Randy Jones, the project manager for IronHorse, a subdivision developed by Brooks Resources that will eventually add 2,900 homes to the city, said he isn’t worried that some corporate-level residents could be moving to Bend with Les Schwab.

“I think it’s fair to say that there was a suspicion that this could be in the works and we’ve known about it for some time, but the investment that Brooks Resources has made in Prineville — and really, even the optimism that we still feel was expressed with that purchase — really was independent of whether Les Schwab would continue with their headquarters operations in Prineville or not,” Jones said.

Jones said he thinks Crook County appeals to “mobile professionals” who want a quieter lifestyle, even if it means commuting to work, and the wave of baby boomers who are already starting to retire.

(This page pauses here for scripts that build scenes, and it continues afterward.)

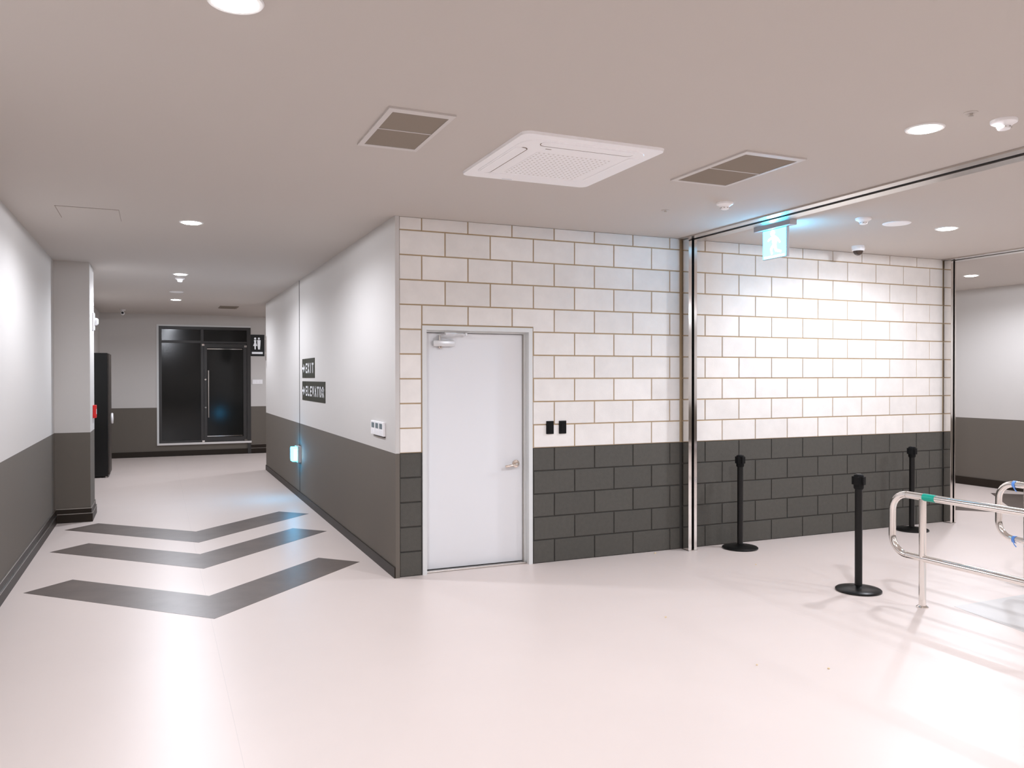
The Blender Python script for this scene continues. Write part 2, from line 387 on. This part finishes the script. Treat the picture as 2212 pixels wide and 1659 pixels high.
# ------------------------------------------------------------------ downlights
def photometry(ld):
    # wide 'batwing' distribution of a recessed LED downlight, cut off near the horizontal
    ld.use_nodes = True; nt = ld.node_tree; em = nt.nodes['Emission']
    geo = nt.nodes.new('ShaderNodeNewGeometry'); dt = nt.nodes.new('ShaderNodeVectorMath'); dt.operation = 'DOT_PRODUCT'
    nt.links.new(geo.outputs['Normal'], dt.inputs[0]); nt.links.new(geo.outputs['Incoming'], dt.inputs[1])
    ab = nt.nodes.new('ShaderNodeMath'); ab.operation = 'ABSOLUTE'; nt.links.new(dt.outputs['Value'], ab.inputs[0])
    pw = nt.nodes.new('ShaderNodeMath'); pw.operation = 'POWER'; pw.inputs[1].default_value = -1.9; nt.links.new(ab.outputs[0], pw.inputs[0])
    mr = nt.nodes.new('ShaderNodeMapRange'); mr.interpolation_type = 'SMOOTHSTEP'
    mr.inputs['From Min'].default_value = 0.12; mr.inputs['From Max'].default_value = 0.66
    nt.links.new(ab.outputs[0], mr.inputs['Value'])
    mu = nt.nodes.new('ShaderNodeMath'); mu.operation = 'MULTIPLY'
    nt.links.new(pw.outputs[0], mu.inputs[0]); nt.links.new(mr.outputs[0], mu.inputs[1]); 
    # faint spill towards the horizontal from the lens rim
    mx = nt.nodes.new('ShaderNodeMath'); mx.operation = 'MAXIMUM'; mx.inputs[1].default_value = 0.04; nt.links.new(ab.outputs[0], mx.inputs[0])
    dv = nt.nodes.new('ShaderNodeMath'); dv.operation = 'DIVIDE'; dv.inputs[0].default_value = 0.30; nt.links.new(mx.outputs[0], dv.inputs[1])
    ad = nt.nodes.new('ShaderNodeMath'); ad.operation = 'ADD'; nt.links.new(mu.outputs[0], ad.inputs[0]); nt.links.new(dv.outputs[0], ad.inputs[1])
    nt.links.new(ad.outputs[0], em.inputs['Strength'])

def make_lamp():
    t = thing('ceiling_downlight', (0, 0, HC), '', 'downlight')
    MB().lathe([(0.078, -0.006), (0.092, -0.006), (0.096, -0.001), (0.096, 0.0)], 0, 0, 40, cap=False).build('trim_ring', M_LTRIM, t, True)
    MB().lathe([(0.001, -0.0150), (0.040, -0.0140), (0.068, -0.0100), (0.077, -0.0040), (0.078, -0.0005)], 0, 0, 40).build('diffuser', M_LAMP, t, True)
    ld = bpy.data.lights.new('lamp_light', 'AREA'); ld.shape = 'DISK'; ld.size = 0.15
    ld.energy = LAMP_W; ld.color = LAMP_COL; ld.spread = math.pi; photometry(ld)
    lo = bpy.data.objects.new('lamp_light', ld); C.objects.link(lo); lo.parent = t; lo.location = (0, 0, -0.017)
    return t
lamps = [
    (-1.531, -3.40, 'bright round downlight above the corridor mouth, nearest the camera'),
    (-1.515, 0.93, 'bright round downlight above the corridor chevrons'),
    (-1.506, 4.62, 'bright round corridor downlight level with the pillar'),
    (-1.487, 8.23, 'farthest bright round downlight, near the black glass door'),
    (1.885, -3.32, 'bright round downlight before the shutter slot beside the large smoke detector'),
    (4.53, -1.36, 'bright round downlight beyond the shutter slot, right of the flat white disc'),
    (7.76, 0.84, 'bright round downlight beyond the second shutter slot'),
    (-1.53, -7.6, None), (1.885, -7.4, None), (5.4, -5.6, None), (8.0, -3.4, None), (5.2, -9.6, None), (8.0, -7.8, None),
    (2.4, 10.0, None), (6.5, 10.0, None), (7.8, 5.2, None),
]
l0 = make_lamp(); first = True
for x, y, lab in lamps:
    o = l0 if first else copy_tree(l0); first = False
    o.location = (x, y, HC)
    o['label'] = lab or 'round white ceiling downlight of the same kind, outside the picture'
    o['group'] = 'ceiling downlights' if lab else 'ceiling downlights out of view'

# ------------------------------------------------------------------ ceiling air conditioner
ac = thing('ceiling_air_conditioner', (0.426, -1.986, HC), 'large square white cassette air conditioner in the ceiling between two vents', 'air conditioner')
hw, hh = 0.445, 0.490
MB().prism(rrect(-hw, hw, -hh, hh, 0.05), -0.015, 0.0, inset=0.005).build('panel', M_PLAST, ac)
MB().prism(rrect(-hw+0.05, hw-0.05, -hh+0.065, hh-0.065, 0.14, 8), -0.0185, -0.0145, inset=0.003).build('centre_plate', M_PLAST, ac)
mat_gap = mat('ac_gap', (0.10, 0.055, 0.02), 0.8)
def louver(x0, x1, y0, y1, gx, gy):
    # flap with an air gap along its inner edge
    r = min(x1-x0, y1-y0)/2*0.92
    fl = MB().prism(rrect(x0, x1, y0, y1, r, 6), -0.0215, -0.0180, inset=0.001).build('louver', M_PLAST, ac)
    if gx or gy:
        MB().prism(rrect(x0+gx, x1+gx, y0+gy, y1+gy, r, 6), -0.0213, -0.0182).build('air_gap', mat_gap, fl)
louver(-0.382, -0.312, -0.25, 0.345, 0.0050, 0.0)
louver(-0.285, 0.300, -0.400, -0.322, 0.0, 0.0065)
louver(0.316, 0.386, -0.30, 0.30, 0, 0)
louver(-0.300, 0.300, 0.326, 0.399, 0, 0)
gr = MB().prism(rrect(-0.232, 0.262, -0.205, 0.305, 0.02), -0.0202, -0.0180, inset=0.002).build('intake_grille', M_PLAST, ac)
dm = MB()
for i in range(16):
    for j in range(13):
        x = -0.215+0.455*i/15; y = -0.185+0.465*j/12
        dm.box(x-0.0055, x+0.0055, y-0.0055, y+0.0055, -0.0206, -0.0200)
o = dm.build('grille_holes', mat('ac_hole', (0.62, 0.59, 0.56), 0.8), gr); o['kind'] = 'stuff'
MB().box(-0.215, -0.180, -0.272, -0.264, -0.0195, -0.0180).build('indicator', M_VENT, ac)
MB().box(-0.17, -0.10, 0.462, 0.470, -0.0160, -0.0145).build('maker_plate', M_PLAST2, ac)

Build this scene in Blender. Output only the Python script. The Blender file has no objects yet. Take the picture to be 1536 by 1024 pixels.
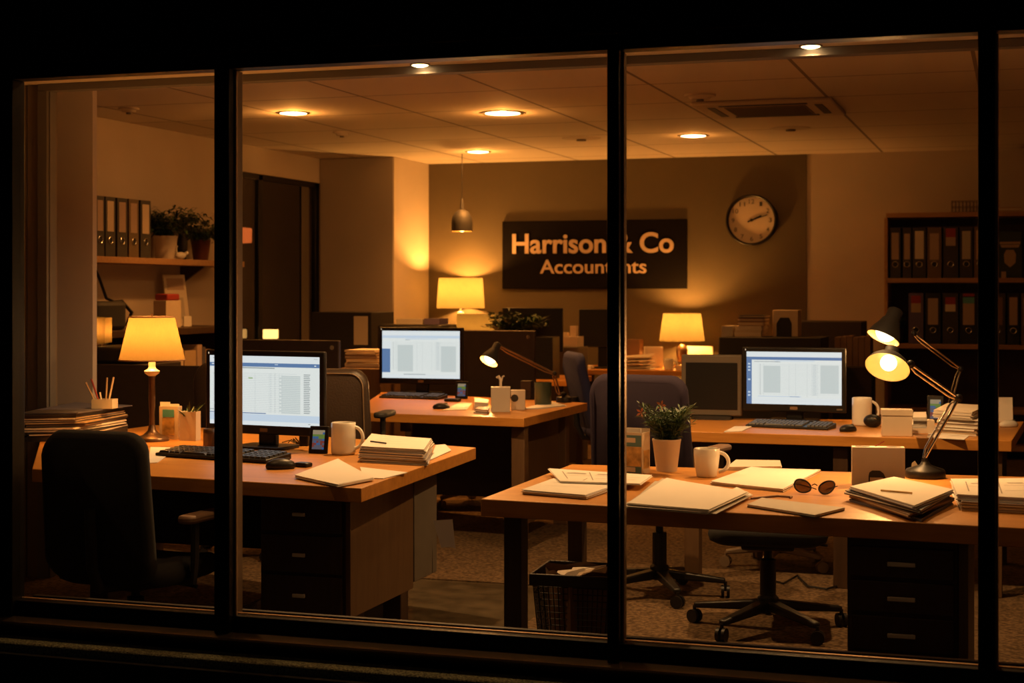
import bpy, math, random
from mathutils import Vector, Matrix, Quaternion
random.seed(7)
R = math.radians
col = bpy.context.scene.collection
sc = bpy.context.scene

# ------------------------------------------------------------------ survey of the room (camera calibration)
F, CX, CY, EYE = 2350.0, 768.0, 436.0, 1.45
YAW = R(18)
SN, CS = math.sin(YAW), math.cos(YAW)
DESK = 0.75
CEIL = 2.7

def ray(px, py):
    u = (px - CX) / F
    return Vector((u * CS - SN, u * SN + CS, -(py - CY) / F))
def P(px, py, z):
    r = ray(px, py); t = (z - EYE) / r.z
    return Vector((r.x * t, r.y * t, z))
def Y(px, py, y):
    r = ray(px, py); t = y / r.y
    return Vector((r.x * t, y, EYE + r.z * t))
def X(px, py, x):
    r = ray(px, py); t = x / r.x
    return Vector((x, r.y * t, EYE + r.z * t))
def D(px, py, d):
    r = ray(px, py)
    return Vector((r.x * d, r.y * d, EYE + r.z * d))

# ------------------------------------------------------------------ materials
def pmat(name, c, rough=0.6, metal=0.0, noise=0.0, nscale=20.0, bump=0.0, bscale=60.0, spec=0.5, stretch=None, coat=0.0):
    m = bpy.data.materials.new(name); m.use_nodes = True
    nt = m.node_tree; b = nt.nodes['Principled BSDF']
    b.inputs['Base Color'].default_value = (*c, 1)
    b.inputs['Roughness'].default_value = rough
    b.inputs['Metallic'].default_value = metal
    b.inputs['Specular IOR Level'].default_value = spec
    if coat: b.inputs['Coat Weight'].default_value = coat
    tc = nt.nodes.new('ShaderNodeTexCoord'); mp = nt.nodes.new('ShaderNodeMapping')
    nt.links.new(tc.outputs['Object'], mp.inputs['Vector'])
    if stretch: mp.inputs['Scale'].default_value = stretch
    n = nt.nodes.new('ShaderNodeTexNoise'); n.inputs['Scale'].default_value = nscale
    n.inputs['Detail'].default_value = 5
    nt.links.new(mp.outputs[0], n.inputs['Vector'])
    if noise > 0:
        r = nt.nodes.new('ShaderNodeValToRGB')
        r.color_ramp.elements[0].position = 0.3; r.color_ramp.elements[1].position = 0.7
        r.color_ramp.elements[0].color = (*[x * (1 - noise) for x in c], 1)
        r.color_ramp.elements[1].color = (*[min(1, x * (1 + noise)) for x in c], 1)
        nt.links.new(n.outputs['Fac'], r.inputs['Fac']); nt.links.new(r.outputs['Color'], b.inputs['Base Color'])
    if bump > 0:
        n2 = nt.nodes.new('ShaderNodeTexNoise'); n2.inputs['Scale'].default_value = bscale; n2.inputs['Detail'].default_value = 4
        nt.links.new(mp.outputs[0], n2.inputs['Vector'])
        bp = nt.nodes.new('ShaderNodeBump'); bp.inputs['Strength'].default_value = bump; bp.inputs['Distance'].default_value = 0.01
        nt.links.new(n2.outputs['Fac'], bp.inputs['Height']); nt.links.new(bp.outputs['Normal'], b.inputs['Normal'])
    return m
def emat(name, c, s):
    m = bpy.data.materials.new(name); m.use_nodes = True
    b = m.node_tree.nodes['Principled BSDF']
    b.inputs['Base Color'].default_value = (0.02, 0.02, 0.02, 1)
    b.inputs['Emission Color'].default_value = (*c, 1); b.inputs['Emission Strength'].default_value = s
    b.inputs['Roughness'].default_value = 0.25
    return m
def shade_mat(name, c, trans=0.6):
    m = bpy.data.materials.new(name); m.use_nodes = True
    nt = m.node_tree; nt.nodes.clear()
    o = nt.nodes.new('ShaderNodeOutputMaterial'); mx = nt.nodes.new('ShaderNodeMixShader')
    d = nt.nodes.new('ShaderNodeBsdfDiffuse'); t = nt.nodes.new('ShaderNodeBsdfTranslucent')
    tc = nt.nodes.new('ShaderNodeTexCoord'); w = nt.nodes.new('ShaderNodeTexNoise'); mp = nt.nodes.new('ShaderNodeMapping')
    mp.inputs['Scale'].default_value = (60, 60, 3)
    nt.links.new(tc.outputs['Object'], mp.inputs['Vector']); nt.links.new(mp.outputs[0], w.inputs['Vector']); w.inputs['Scale'].default_value = 3
    rp = nt.nodes.new('ShaderNodeValToRGB')
    rp.color_ramp.elements[0].color = (*[x * 0.86 for x in c], 1); rp.color_ramp.elements[1].color = (*[min(1, x * 1.08) for x in c], 1)
    nt.links.new(w.outputs['Fac'], rp.inputs['Fac'])
    nt.links.new(rp.outputs['Color'], d.inputs['Color']); nt.links.new(rp.outputs['Color'], t.inputs['Color'])
    mx.inputs['Fac'].default_value = trans
    nt.links.new(d.outputs[0], mx.inputs[1]); nt.links.new(t.outputs[0], mx.inputs[2]); nt.links.new(mx.outputs[0], o.inputs['Surface'])
    return m
def glass_mat(name, tint=(0.93, 0.93, 0.93), ior=1.45, tintfac=0.0):
    m = bpy.data.materials.new(name); m.use_nodes = True
    nt = m.node_tree; nt.nodes.clear()
    o = nt.nodes.new('ShaderNodeOutputMaterial'); mx = nt.nodes.new('ShaderNodeMixShader')
    t = nt.nodes.new('ShaderNodeBsdfTransparent'); t.inputs['Color'].default_value = (*tint, 1)
    g = nt.nodes.new('ShaderNodeBsdfGlossy'); g.inputs['Roughness'].default_value = 0.01
    f0 = ((ior-1)/(ior+1))**2; geo = nt.nodes.new('ShaderNodeNewGeometry')
    dt = nt.nodes.new('ShaderNodeVectorMath'); dt.operation = 'DOT_PRODUCT'
    nt.links.new(geo.outputs['Normal'], dt.inputs[0]); nt.links.new(geo.outputs['Incoming'], dt.inputs[1])
    def mth(op, a, b=None):
        n = nt.nodes.new('ShaderNodeMath'); n.operation = op
        for i, x in enumerate((a, b)):
            if x is None: continue
            if isinstance(x, (int, float)): n.inputs[i].default_value = x
            else: nt.links.new(x, n.inputs[i])
        return n.outputs[0]
    k = mth('POWER', mth('SUBTRACT', 1.0, mth('ABSOLUTE', dt.outputs['Value'])), 5.0)
    nt.links.new(mth('ADD', mth('MULTIPLY', k, 1-f0), f0), mx.inputs['Fac']); nt.links.new(t.outputs[0], mx.inputs[1]); nt.links.new(g.outputs[0], mx.inputs[2])
    nt.links.new(mx.outputs[0], o.inputs['Surface'])
    return m

M = {}
M['wall'] = pmat('wall_paint', (0.56, 0.48, 0.40), 0.85, noise=0.04, nscale=3, bump=0.03, bscale=120)
M['accent'] = pmat('accent_wall_paint', (0.115, 0.088, 0.048), 0.8, noise=0.05, nscale=3, bump=0.03, bscale=120)
M['pier'] = pmat('column_paint', (0.40, 0.34, 0.30), 0.8, noise=0.04, nscale=3)
M['pier2'] = pmat('grey_pier_paint', (0.66, 0.60, 0.60), 0.8, noise=0.04, nscale=3)
M['nib'] = pmat('brown_nib_paint', (0.20, 0.16, 0.12), 0.8, noise=0.04, nscale=3)
M['trimgrey'] = pmat('grey_rail_metal', (0.16, 0.15, 0.145), 0.5)
M['frame'] = pmat('bronze_black_aluminium', (0.018, 0.017, 0.016), 0.34, metal=0.6, bump=0.02, bscale=200)
M['frame_in'] = pmat('glint_frame_edge', (0.80, 0.52, 0.30), 0.3, metal=0.45)  # lamp reflections on the frame edges put into this orange colour
M['frame_side'] = pmat('lit_frame_side', (0.20, 0.14, 0.10), 0.42, metal=0.5)  # lighter copy of the frame metal, warm lamplight put into its colour
M['sill'] = pmat('polished_sill_metal', (0.85, 0.62, 0.42), 0.22, metal=0.9)
M['cladding'] = pmat('exterior_cladding', (0.016, 0.014, 0.012), 0.8, noise=0.4, nscale=40, bump=0.3, bscale=150)
M['ledge'] = pmat('gritty_stone_ledge', (0.80, 0.58, 0.32), 0.5, noise=0.98, nscale=150, bump=1.0, bscale=300)
M['asphalt'] = pmat('dark_pavement', (0.02, 0.02, 0.02), 0.8, noise=0.5, nscale=30, bump=0.4)
def wood(name, c1, c2, rough=0.42, sc_=(1.2, 14, 14)):
    m = bpy.data.materials.new(name); m.use_nodes = True
    nt = m.node_tree; b = nt.nodes['Principled BSDF']
    tc = nt.nodes.new('ShaderNodeTexCoord'); mp = nt.nodes.new('ShaderNodeMapping'); mp.inputs['Scale'].default_value = sc_
    n = nt.nodes.new('ShaderNodeTexNoise'); n.inputs['Scale'].default_value = 3; n.inputs['Detail'].default_value = 8; n.inputs['Distortion'].default_value = 0.6
    rp = nt.nodes.new('ShaderNodeValToRGB'); rp.color_ramp.elements[0].position = .3; rp.color_ramp.elements[1].position = .72
    rp.color_ramp.elements[0].color = (*c1, 1); rp.color_ramp.elements[1].color = (*c2, 1)
    nt.links.new(tc.outputs['Object'], mp.inputs['Vector']); nt.links.new(mp.outputs[0], n.inputs['Vector'])
    nt.links.new(n.outputs['Fac'], rp.inputs['Fac']); nt.links.new(rp.outputs['Color'], b.inputs['Base Color'])
    b.inputs['Roughness'].default_value = rough
    bp = nt.nodes.new('ShaderNodeBump'); bp.inputs['Strength'].default_value = 0.08; bp.inputs['Distance'].default_value = 0.005
    nt.links.new(n.outputs['Fac'], bp.inputs['Height']); nt.links.new(bp.outputs['Normal'], b.inputs['Normal'])
    return m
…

Andersen, the Prineville resident, said that he moved away from Prineville in 1981 and lived in California for 20 years. He described Crook County as “more of a retirement community than it is anything else.”

“I expected it to be like it was 20 years ago in ‘81. Was I ever in for a rude awakening,” Andersen said. “It’s not what it used to be.”

John Love, 74, who moved from Sunriver to Prineville a few years ago, said the region has changed but it still has more of a small-town feel than other areas.

“I moved here on account of the smallness of the town,” Love said. “It’s not going to be, but it’s stayed a small town and there’s good people here.”